CHEYENNE, Wyo. - Wyoming has moved one step closer to getting more water for ranching, agriculture and industrial development.

The U.S. House Committee on Natural Resources has advanced a bill that would allow the state to take an additional 125,000 acre-feet of water from the Green River at the Fontenelle Dam.

Gary Wockner, executive director of the group Save the Colorado, says it would be the largest new diversion of water from the Colorado River, which is fed by the Green River, and could hurt a downstream ecosystem already at risk.

"Wyoming is being very clear, too, that they want to 'get their water out' before the system collapses," says Wockner. "And before the federal government potentially steps in and tries to force a different kind of management on the river."

State officials say expanding the Fontenelle is necessary for farmers and ranchers who need a reliable water supply to keep crops and livestock healthy.

They feel the measure would also be an economic incentive for new businesses to grow and create jobs in southwestern Wyoming.

Wockner notes Wyoming isn't the only state trying to get more water from a shrinking source.
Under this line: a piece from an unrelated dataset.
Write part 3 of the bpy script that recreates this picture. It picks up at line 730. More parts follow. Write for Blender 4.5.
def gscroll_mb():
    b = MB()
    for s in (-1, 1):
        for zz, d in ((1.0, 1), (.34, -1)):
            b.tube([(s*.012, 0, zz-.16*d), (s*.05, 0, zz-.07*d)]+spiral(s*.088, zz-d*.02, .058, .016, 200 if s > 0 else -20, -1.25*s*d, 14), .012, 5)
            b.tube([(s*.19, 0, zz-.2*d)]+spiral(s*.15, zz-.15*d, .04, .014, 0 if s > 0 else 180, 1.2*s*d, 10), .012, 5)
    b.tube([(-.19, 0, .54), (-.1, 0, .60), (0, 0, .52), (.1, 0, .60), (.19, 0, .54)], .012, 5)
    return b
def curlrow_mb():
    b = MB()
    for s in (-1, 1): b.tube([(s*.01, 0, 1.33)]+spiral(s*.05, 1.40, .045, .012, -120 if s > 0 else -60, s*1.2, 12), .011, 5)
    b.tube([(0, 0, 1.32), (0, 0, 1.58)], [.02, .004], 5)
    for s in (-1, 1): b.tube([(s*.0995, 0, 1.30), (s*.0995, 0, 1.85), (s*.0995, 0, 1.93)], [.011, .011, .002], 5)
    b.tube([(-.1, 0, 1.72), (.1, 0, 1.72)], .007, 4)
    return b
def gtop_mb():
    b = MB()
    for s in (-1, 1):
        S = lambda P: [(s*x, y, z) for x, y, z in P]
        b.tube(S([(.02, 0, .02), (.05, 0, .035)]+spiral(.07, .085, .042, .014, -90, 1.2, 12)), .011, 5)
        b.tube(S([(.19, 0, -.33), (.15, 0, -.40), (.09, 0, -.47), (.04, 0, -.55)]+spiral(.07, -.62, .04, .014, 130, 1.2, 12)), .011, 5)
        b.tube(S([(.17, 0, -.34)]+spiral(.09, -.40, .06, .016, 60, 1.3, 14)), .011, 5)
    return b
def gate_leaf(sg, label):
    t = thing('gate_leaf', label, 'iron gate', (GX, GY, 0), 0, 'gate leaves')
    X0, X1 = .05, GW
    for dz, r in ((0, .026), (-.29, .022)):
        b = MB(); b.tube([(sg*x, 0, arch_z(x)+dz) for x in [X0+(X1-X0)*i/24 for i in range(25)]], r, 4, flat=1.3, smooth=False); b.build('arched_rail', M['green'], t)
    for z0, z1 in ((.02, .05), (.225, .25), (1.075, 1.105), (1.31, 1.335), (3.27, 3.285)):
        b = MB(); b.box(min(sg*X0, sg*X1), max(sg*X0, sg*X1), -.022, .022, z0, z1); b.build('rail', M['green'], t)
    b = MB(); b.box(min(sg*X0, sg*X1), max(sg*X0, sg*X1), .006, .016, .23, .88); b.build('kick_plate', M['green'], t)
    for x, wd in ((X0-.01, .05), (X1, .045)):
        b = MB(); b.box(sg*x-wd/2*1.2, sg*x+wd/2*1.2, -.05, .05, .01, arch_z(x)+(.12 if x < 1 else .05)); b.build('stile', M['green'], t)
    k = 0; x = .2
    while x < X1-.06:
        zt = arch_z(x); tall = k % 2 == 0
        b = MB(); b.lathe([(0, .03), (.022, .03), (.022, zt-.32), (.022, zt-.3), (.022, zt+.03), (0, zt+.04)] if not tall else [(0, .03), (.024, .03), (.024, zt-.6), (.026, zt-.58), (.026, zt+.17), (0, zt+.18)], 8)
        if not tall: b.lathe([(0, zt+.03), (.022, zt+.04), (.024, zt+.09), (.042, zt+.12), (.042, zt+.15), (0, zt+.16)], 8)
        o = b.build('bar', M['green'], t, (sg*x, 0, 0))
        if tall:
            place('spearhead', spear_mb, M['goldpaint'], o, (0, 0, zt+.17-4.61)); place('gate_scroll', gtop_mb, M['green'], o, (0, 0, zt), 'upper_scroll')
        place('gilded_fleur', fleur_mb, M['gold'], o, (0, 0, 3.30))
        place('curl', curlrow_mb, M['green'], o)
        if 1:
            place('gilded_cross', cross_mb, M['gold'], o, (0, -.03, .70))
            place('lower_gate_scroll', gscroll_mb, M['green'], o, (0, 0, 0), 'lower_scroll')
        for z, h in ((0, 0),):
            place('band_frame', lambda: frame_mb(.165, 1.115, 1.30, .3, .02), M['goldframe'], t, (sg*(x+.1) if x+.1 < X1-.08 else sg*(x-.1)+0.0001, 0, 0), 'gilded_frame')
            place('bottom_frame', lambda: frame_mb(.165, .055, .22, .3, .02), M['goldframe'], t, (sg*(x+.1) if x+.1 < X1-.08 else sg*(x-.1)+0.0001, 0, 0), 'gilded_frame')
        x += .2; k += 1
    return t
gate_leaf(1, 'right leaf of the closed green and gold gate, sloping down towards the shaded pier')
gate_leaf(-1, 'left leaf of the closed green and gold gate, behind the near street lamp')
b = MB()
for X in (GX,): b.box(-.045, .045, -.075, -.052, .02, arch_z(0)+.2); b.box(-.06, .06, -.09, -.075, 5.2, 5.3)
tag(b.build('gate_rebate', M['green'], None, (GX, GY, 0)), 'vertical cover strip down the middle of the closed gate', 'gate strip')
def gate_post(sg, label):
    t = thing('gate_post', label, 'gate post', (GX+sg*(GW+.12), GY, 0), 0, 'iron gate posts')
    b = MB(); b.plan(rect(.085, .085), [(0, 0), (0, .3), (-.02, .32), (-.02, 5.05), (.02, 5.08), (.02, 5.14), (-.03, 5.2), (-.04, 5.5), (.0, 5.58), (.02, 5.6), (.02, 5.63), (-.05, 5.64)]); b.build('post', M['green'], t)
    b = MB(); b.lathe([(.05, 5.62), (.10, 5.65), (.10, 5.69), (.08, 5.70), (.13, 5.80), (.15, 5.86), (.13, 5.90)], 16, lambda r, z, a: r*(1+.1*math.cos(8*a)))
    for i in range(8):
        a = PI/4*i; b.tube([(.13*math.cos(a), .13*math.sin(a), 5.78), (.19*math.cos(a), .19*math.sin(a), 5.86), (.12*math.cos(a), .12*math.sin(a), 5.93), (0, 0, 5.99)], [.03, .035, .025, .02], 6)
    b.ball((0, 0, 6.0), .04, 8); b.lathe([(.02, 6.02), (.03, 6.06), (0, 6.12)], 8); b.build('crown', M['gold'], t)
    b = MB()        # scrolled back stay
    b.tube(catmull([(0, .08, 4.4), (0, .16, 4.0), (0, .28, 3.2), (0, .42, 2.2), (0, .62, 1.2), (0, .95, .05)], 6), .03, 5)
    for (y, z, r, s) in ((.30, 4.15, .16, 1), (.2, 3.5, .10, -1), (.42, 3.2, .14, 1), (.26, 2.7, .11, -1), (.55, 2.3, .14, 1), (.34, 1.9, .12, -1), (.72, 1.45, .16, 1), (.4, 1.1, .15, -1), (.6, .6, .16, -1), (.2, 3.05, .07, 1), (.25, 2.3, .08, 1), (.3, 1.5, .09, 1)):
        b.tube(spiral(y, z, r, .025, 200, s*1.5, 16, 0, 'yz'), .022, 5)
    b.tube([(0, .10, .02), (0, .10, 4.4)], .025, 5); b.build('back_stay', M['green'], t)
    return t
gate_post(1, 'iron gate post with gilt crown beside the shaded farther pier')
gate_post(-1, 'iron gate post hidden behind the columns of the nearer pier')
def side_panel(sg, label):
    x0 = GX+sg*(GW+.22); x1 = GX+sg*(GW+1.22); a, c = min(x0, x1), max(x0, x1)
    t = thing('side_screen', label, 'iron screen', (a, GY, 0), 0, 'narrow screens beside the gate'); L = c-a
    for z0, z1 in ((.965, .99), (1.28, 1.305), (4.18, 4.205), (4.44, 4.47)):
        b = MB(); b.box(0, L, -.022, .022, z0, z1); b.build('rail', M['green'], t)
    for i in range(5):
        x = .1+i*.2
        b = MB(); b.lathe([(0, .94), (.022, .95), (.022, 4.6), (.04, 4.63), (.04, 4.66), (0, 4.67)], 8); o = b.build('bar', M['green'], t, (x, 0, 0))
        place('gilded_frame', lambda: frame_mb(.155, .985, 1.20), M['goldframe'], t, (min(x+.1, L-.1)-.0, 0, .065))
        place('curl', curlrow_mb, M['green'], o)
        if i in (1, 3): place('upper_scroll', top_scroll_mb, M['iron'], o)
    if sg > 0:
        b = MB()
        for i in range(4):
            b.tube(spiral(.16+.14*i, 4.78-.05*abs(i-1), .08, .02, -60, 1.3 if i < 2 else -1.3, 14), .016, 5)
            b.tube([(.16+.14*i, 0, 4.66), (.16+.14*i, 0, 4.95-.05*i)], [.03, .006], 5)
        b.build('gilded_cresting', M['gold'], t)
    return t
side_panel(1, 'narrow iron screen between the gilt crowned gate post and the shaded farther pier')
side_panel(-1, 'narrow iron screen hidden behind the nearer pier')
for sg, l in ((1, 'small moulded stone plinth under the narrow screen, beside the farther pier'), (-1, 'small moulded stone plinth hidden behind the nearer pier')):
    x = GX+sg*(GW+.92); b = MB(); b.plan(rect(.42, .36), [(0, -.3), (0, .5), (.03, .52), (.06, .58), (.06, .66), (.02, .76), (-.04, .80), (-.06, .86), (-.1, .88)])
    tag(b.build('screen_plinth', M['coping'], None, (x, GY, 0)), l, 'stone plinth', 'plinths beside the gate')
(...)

He points to a proposal by Denver Water to expand the Gross Dam that would remove an additional 5 billion gallons annually from the Colorado.

While upper-basin states may technically have rights to the water, Wockner says the challenges of a changing climate and 16 years of drought can't be ignored.

"No matter what sort of beneficial use they propose to use it for, the paper rights for the water may exist," he says. "But what's called 'wet water,' or the real water, is not there anymore."

Wockner says his group and others will continue to oppose diversion efforts during upcoming study and permitting periods, to keep water flowing in the Colorado River system.